(Solved): Need help answering these questions in linear algebra related to Triangularisation with an orthogona ...

Need help answering these questions in linear algebra related to Triangularisation with an orthogonal matrix

Triangularisation with an orthogonal matrix Example \( 7.9 \) in the Study Guide (pages 21-23 of Topic 7) shows the triangularisation procedure for a matrix. Consider the following matrix \( A \), which also has eigenvalues 1,1 and 5 . \[ A=\left[\begin{array}{ccc} 3 & 2 & -2 \\ 1 & 2 & -1 \\ -1 & -1 & 2 \end{array}\right] \] i.
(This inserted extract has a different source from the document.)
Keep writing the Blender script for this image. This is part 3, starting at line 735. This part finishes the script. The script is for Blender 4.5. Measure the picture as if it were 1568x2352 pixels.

Construct a matrix \( S \) such that it is an orthogonal matrix with the first column corresponding with the eigenvector \( \left[\begin{array}{l}1 \\ 0 \\ 1\end{array}\right] \). Calculate \( S^{-1} A S \). ii. Show that for the resulting matrix, \( S^{-1} A S=\left[\begin{array}{ll}1 & \mathbf{b}^{\top} \\ \mathbf{0} & A_{1}\end{array}\right] \), the \( 2 \times 2 \) matrix \( A_{1} \) has eigenvalues 1 and 5 by determining and then simplifying its characteristic equation. iii. Find the eigenvector from \( A_{1} \) corresponding with \( \lambda=1 \) and then construct an orthogonal \( 2 \times 2 \) matrix \( Q \) where the first column is based on your eigenvector. Hence construct the matrix \( R=\left[\begin{array}{ccc}1 & 0 & 0 \\ 0 & Q \\ 0 & \end{array}\right] \) iv. Calculate \( P=S R \). Show that \( P \) is an orthogonal matrix and verify that \( P^{-1} A P \) is upper triangular.